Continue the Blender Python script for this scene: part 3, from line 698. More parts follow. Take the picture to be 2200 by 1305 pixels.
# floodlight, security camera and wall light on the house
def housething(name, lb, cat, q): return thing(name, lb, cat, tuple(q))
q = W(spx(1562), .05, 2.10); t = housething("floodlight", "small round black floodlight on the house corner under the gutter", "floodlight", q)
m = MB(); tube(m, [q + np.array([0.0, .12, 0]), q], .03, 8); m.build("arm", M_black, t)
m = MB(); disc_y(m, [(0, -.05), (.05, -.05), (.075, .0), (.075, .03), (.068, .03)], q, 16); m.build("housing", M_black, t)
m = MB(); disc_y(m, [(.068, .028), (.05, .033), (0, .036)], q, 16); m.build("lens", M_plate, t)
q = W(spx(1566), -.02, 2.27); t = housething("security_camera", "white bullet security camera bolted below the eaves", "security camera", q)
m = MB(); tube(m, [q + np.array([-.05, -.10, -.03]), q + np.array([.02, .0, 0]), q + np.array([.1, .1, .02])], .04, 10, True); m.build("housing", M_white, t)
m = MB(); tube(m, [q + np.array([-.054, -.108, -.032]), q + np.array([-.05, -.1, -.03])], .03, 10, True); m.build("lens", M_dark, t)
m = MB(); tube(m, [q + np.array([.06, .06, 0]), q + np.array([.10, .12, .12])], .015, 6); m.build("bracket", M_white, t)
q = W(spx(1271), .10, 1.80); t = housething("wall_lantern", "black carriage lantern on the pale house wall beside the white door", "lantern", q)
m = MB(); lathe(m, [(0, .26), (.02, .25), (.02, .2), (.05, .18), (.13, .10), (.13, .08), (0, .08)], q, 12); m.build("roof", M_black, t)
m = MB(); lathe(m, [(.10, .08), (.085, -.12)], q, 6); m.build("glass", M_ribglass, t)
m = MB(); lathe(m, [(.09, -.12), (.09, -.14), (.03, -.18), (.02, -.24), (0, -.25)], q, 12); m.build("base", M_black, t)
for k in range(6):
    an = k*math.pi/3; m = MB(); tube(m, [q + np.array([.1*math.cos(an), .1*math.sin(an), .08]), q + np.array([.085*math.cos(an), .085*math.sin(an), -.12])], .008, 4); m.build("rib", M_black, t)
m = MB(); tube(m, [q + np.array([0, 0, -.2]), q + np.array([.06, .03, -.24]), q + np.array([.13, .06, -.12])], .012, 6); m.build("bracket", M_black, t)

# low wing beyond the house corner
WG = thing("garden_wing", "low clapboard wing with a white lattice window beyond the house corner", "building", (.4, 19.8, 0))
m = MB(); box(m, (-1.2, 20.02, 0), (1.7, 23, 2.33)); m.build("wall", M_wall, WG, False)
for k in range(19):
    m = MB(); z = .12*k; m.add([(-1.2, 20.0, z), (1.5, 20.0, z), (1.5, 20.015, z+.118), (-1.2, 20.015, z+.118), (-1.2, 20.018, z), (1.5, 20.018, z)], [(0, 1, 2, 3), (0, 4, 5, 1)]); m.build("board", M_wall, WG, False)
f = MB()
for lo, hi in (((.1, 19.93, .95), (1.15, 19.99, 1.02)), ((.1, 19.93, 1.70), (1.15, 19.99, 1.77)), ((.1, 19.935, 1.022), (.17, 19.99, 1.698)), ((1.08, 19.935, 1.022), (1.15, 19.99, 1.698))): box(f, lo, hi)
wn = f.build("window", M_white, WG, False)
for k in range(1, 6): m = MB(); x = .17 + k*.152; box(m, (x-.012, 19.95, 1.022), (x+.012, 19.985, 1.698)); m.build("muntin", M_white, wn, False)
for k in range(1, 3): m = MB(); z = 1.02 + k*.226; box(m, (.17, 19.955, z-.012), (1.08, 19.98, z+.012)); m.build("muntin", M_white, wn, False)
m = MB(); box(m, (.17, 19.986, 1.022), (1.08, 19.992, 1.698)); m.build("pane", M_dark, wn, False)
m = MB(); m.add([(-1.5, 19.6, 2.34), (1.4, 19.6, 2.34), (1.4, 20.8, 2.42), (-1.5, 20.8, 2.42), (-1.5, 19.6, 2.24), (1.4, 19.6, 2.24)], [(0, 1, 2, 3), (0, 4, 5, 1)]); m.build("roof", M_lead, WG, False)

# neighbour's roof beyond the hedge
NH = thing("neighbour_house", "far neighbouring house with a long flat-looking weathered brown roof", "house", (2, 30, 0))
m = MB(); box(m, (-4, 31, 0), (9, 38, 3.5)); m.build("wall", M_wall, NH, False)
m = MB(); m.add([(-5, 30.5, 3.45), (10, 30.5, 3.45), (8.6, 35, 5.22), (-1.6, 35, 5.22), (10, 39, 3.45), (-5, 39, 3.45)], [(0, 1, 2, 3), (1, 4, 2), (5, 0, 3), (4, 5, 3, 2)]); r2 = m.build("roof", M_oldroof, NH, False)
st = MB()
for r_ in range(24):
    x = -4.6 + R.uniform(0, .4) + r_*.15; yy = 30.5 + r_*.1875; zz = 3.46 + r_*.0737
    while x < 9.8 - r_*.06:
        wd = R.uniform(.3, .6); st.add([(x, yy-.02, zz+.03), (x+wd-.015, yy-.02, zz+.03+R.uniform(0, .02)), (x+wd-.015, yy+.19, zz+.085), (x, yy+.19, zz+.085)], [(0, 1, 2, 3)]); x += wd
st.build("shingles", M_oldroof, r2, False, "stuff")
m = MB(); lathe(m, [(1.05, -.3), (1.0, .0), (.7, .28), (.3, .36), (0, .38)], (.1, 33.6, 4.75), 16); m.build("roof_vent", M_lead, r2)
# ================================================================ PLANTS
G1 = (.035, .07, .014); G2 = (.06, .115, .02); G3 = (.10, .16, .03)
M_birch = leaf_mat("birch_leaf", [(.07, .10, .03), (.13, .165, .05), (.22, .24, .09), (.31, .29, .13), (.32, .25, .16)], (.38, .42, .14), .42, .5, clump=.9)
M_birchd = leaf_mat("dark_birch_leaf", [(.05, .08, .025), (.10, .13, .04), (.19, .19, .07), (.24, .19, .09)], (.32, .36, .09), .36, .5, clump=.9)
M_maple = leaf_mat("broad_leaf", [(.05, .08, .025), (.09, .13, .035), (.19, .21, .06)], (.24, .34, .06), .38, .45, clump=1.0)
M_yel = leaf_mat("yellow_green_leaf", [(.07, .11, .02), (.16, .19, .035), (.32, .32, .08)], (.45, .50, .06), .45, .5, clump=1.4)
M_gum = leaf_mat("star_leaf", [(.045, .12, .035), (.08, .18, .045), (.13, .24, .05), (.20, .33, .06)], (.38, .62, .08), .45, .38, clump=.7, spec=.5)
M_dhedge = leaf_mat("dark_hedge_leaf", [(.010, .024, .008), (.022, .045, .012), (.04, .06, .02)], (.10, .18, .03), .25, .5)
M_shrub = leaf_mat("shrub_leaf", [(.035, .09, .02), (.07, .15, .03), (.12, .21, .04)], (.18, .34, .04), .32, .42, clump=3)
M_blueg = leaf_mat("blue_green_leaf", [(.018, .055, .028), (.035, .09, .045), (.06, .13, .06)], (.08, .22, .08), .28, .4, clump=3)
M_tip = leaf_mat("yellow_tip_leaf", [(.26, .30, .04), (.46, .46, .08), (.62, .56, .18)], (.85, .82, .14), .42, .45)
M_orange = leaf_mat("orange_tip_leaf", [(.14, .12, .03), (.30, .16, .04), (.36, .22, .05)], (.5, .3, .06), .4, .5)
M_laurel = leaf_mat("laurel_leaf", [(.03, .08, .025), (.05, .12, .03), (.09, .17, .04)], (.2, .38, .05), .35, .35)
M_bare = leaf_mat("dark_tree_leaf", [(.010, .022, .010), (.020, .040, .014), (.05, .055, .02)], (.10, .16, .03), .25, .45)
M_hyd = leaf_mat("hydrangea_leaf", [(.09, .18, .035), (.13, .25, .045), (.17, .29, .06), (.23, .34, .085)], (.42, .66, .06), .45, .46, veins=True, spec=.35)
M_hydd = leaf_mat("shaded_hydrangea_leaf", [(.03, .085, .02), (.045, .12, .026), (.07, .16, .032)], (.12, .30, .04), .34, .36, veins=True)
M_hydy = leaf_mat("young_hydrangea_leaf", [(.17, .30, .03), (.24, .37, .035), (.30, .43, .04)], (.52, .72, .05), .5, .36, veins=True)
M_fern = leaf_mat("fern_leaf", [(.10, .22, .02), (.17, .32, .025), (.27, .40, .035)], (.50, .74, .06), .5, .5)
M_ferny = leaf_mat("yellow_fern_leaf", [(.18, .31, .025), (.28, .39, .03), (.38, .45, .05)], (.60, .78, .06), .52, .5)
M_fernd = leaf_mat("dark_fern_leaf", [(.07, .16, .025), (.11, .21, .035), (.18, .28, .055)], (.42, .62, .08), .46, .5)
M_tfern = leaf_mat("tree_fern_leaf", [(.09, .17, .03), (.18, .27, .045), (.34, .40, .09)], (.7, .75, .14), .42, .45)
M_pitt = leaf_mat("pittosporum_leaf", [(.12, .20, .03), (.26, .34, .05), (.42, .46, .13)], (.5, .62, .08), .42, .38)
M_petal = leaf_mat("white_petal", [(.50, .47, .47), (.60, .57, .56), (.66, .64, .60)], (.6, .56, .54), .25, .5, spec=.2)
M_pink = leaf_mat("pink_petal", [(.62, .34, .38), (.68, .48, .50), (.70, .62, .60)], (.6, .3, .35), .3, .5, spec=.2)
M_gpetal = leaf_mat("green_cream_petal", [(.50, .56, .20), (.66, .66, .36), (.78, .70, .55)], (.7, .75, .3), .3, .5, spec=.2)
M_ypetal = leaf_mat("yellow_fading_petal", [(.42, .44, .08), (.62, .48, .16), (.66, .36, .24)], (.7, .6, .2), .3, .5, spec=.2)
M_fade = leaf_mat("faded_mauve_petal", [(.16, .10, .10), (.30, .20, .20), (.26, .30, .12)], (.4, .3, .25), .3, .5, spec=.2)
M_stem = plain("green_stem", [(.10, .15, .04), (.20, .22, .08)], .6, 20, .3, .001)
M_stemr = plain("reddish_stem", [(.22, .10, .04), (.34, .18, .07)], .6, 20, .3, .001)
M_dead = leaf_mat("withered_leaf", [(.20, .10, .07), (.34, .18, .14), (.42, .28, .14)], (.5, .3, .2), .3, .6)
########
*Problem to solve*: Give only the number of lines in the preceding material that contain the string "True".

*Result*: 5